When it comes to soundtrack and music, the series is well aware of what it needs to do. Music after all, is a centerpiece of this series. Without it, it would be like a grey little world without color. But with its colorful music, the series enlighten itself to its highest degree thanks to its instrumental music. There’s all types of sound you’ll hear from this show ranging from those played from the tuba, contrabass, trumpet, and of course euphonium. Now, I’m not a big expert on music but the show achieves its purpose to deliver what the audience needs to hear. The OP and ED theme songs are also decorative with an uninformative style on par with its musical merit. In addition, the show does a decent job to weed out the strongest and weakest links through music talents. Finally, voice mannerisms are tolerable especially for our main cast. Each of them shows a different personality that is quite diverse and matching thanks to their voice. From Sapphire’s timid voice tone to Reina’s cool yet confident style, it’s something that’s hard to miss.
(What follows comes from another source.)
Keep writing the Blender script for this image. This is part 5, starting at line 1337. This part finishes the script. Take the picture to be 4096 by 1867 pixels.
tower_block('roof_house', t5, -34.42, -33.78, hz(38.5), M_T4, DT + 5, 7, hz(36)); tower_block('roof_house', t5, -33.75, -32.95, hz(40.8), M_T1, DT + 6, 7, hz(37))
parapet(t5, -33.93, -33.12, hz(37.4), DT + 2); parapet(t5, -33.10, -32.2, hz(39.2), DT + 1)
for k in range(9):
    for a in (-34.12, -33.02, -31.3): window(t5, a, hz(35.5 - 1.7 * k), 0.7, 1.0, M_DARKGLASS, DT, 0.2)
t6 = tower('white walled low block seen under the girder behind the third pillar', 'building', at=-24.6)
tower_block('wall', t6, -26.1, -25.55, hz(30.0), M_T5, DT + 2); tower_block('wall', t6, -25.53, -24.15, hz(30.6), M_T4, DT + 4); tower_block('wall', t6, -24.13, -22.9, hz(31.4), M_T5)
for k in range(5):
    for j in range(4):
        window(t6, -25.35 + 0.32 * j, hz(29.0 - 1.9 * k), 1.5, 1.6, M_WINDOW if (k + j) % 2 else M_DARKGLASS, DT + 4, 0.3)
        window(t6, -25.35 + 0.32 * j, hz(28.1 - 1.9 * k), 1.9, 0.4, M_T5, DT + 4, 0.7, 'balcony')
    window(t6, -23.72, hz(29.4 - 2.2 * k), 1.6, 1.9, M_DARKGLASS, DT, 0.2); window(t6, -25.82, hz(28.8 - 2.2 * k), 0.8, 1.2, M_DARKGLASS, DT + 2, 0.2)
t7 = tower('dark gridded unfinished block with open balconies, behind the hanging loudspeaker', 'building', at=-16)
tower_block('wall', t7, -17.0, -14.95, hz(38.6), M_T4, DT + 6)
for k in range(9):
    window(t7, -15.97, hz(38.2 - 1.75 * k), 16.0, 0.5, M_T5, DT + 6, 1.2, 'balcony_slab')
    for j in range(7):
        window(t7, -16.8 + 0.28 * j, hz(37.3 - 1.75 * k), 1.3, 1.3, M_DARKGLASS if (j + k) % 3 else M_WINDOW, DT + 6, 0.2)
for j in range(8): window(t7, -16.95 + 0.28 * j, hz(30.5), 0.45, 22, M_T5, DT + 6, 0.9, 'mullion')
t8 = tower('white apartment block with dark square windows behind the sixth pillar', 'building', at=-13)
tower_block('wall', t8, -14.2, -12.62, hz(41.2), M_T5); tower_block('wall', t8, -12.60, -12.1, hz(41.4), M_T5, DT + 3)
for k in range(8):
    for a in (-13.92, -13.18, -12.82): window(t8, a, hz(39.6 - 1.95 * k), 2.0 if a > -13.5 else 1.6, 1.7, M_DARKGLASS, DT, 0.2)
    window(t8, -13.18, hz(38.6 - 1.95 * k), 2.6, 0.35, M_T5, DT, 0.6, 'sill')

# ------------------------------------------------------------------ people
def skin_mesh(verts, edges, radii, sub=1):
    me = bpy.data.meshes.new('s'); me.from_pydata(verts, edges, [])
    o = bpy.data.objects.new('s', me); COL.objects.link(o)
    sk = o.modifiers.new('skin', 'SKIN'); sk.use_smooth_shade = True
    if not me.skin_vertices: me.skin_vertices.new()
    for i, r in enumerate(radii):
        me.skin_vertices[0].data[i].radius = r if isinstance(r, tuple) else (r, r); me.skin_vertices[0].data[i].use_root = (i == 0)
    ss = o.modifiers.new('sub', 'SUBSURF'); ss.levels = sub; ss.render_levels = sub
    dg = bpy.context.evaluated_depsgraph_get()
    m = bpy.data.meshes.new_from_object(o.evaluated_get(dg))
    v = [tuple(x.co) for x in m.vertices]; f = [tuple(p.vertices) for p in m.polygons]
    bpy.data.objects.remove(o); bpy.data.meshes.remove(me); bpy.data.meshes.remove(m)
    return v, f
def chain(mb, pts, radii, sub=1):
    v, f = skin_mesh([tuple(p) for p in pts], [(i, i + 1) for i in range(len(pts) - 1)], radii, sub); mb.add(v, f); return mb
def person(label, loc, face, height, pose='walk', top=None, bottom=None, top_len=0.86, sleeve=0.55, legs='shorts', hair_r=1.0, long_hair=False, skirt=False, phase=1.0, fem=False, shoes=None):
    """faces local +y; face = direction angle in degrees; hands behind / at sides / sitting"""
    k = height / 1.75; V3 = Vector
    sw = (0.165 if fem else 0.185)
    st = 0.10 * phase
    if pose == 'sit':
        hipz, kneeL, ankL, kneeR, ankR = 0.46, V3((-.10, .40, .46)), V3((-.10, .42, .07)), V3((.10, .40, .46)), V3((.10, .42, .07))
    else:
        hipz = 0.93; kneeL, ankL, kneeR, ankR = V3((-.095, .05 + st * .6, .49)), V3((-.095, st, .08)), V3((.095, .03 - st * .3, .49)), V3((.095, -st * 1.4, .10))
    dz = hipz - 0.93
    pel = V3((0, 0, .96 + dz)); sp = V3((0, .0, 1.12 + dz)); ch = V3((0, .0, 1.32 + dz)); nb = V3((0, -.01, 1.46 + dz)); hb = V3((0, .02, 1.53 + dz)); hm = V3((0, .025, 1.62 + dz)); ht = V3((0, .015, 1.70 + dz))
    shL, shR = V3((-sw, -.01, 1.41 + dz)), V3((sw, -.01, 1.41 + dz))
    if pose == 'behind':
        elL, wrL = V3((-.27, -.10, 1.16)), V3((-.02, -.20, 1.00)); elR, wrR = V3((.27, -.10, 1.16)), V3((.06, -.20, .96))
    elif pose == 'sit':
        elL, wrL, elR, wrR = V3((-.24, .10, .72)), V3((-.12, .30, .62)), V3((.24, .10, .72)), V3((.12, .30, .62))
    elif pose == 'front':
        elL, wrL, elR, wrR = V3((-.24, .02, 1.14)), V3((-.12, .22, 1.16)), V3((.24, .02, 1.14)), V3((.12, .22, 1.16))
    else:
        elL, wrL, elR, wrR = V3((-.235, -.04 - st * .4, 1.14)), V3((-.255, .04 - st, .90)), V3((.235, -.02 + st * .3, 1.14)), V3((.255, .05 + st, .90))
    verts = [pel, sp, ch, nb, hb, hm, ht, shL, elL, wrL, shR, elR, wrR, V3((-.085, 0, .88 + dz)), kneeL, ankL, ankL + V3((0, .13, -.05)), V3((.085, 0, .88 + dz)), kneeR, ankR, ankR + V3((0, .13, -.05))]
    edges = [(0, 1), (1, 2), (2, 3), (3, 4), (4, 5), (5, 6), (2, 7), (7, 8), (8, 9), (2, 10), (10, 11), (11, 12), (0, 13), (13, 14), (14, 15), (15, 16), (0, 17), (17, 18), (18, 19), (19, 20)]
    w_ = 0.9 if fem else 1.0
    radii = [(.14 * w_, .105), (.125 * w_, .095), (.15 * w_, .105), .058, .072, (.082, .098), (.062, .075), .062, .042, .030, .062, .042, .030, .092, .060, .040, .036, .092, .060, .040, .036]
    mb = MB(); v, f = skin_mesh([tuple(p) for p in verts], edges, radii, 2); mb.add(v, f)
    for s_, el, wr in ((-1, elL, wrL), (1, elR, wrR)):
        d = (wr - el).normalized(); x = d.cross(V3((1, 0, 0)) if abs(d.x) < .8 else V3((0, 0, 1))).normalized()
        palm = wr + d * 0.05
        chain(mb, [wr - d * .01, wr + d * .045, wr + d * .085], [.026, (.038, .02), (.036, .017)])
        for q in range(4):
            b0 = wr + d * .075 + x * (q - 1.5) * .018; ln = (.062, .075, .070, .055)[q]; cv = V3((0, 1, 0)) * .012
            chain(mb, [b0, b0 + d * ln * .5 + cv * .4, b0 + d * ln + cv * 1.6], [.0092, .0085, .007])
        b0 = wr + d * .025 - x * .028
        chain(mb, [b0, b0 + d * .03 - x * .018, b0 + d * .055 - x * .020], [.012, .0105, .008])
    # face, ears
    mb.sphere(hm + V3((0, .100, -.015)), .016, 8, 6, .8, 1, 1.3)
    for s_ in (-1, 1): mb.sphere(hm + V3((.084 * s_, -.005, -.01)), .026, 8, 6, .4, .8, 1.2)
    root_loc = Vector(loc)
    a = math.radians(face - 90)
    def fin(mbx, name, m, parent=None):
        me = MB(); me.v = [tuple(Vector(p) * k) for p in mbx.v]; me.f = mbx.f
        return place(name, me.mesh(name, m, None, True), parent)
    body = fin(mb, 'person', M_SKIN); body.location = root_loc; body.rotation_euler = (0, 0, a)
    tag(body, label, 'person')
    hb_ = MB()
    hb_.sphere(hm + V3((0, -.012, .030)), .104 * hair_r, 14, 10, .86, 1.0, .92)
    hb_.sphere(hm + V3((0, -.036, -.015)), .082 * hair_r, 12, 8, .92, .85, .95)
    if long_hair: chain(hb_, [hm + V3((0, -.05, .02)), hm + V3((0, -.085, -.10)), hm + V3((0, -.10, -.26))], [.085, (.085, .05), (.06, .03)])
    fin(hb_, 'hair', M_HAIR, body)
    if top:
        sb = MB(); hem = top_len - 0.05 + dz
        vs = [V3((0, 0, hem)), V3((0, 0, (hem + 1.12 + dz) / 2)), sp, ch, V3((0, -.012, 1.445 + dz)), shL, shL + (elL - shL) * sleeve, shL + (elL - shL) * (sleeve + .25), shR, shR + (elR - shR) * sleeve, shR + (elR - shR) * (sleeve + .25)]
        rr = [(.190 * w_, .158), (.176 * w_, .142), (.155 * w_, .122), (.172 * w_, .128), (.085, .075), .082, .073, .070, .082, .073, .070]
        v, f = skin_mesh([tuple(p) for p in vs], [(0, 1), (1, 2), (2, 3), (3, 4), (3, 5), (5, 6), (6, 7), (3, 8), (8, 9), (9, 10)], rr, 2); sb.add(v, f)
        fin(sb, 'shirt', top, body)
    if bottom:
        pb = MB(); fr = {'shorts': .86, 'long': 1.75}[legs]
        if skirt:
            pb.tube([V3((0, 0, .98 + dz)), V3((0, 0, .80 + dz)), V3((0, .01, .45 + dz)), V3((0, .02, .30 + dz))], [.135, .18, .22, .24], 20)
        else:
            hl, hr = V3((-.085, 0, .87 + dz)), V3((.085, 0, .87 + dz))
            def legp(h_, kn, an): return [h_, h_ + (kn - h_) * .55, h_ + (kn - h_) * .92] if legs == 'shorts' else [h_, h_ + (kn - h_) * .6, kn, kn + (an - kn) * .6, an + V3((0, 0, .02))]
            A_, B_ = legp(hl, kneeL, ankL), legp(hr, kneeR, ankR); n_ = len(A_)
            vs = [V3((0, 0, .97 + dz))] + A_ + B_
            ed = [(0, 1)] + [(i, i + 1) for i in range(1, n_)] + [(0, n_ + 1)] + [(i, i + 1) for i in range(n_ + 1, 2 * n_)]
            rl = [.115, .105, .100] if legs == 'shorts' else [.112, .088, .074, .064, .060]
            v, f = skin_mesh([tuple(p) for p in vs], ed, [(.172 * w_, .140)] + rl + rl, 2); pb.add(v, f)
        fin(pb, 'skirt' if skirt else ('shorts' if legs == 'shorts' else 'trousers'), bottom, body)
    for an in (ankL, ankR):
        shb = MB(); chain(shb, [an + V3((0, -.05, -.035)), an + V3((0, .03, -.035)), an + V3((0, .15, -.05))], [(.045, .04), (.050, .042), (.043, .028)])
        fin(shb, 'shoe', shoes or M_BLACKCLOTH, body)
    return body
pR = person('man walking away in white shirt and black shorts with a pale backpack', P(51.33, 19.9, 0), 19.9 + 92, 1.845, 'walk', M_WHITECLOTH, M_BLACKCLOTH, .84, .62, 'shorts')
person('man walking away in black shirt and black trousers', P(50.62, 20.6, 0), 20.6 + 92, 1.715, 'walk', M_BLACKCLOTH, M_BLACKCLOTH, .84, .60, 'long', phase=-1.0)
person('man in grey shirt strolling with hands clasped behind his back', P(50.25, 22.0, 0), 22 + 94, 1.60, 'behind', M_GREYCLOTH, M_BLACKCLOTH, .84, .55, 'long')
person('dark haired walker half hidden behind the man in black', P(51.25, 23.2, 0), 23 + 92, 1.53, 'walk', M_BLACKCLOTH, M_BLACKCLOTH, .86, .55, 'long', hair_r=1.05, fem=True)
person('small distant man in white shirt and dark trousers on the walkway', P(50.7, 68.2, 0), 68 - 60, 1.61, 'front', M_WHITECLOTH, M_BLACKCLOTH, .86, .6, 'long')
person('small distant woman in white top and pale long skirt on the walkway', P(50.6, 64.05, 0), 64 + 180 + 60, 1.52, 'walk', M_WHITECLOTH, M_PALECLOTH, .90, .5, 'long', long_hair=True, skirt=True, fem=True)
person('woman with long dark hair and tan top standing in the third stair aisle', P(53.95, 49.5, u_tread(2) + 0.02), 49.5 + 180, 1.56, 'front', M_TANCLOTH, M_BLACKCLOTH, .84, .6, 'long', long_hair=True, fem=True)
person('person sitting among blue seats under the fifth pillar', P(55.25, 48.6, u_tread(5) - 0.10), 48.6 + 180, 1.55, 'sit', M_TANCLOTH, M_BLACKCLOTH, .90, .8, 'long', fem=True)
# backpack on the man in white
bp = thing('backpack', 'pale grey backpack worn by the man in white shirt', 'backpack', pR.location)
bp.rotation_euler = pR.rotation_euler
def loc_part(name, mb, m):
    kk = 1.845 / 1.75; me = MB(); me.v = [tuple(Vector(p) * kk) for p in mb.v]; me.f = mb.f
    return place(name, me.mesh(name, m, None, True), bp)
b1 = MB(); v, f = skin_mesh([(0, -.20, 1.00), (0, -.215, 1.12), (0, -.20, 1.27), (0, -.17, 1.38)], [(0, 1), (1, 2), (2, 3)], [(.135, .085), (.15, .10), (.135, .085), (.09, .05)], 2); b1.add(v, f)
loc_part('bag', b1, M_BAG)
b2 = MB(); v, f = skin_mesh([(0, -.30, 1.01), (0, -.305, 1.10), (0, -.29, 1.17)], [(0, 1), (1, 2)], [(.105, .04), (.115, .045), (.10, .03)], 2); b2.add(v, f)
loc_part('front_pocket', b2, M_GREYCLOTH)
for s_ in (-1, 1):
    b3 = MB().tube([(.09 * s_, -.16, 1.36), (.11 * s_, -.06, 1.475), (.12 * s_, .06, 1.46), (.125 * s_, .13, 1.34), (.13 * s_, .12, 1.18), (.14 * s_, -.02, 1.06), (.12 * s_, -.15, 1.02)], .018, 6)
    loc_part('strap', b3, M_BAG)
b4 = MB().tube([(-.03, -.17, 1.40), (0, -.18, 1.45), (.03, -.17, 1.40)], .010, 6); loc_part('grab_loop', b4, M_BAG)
Hibike Euphonium takes the idea of music and brings in a story with charm, emotion, inspiration, and youthful appeal. In a musical genre where there’s emotions, you’d have to believe what the characters are doing. Thanks to its execution, the show accomplishes that in a variety of ways. From the experiences and relationships that our characters forges, its shows that Hibike Euphonium is more than just about producing music. This series is a lot easier to understand though once you appreciate what it’s trying to do. It’s a combination of feeling easy, familiar, and also a bit of fun. And it also shows that talents aren’t born but earned. After all, there’s no such thing as free lunch.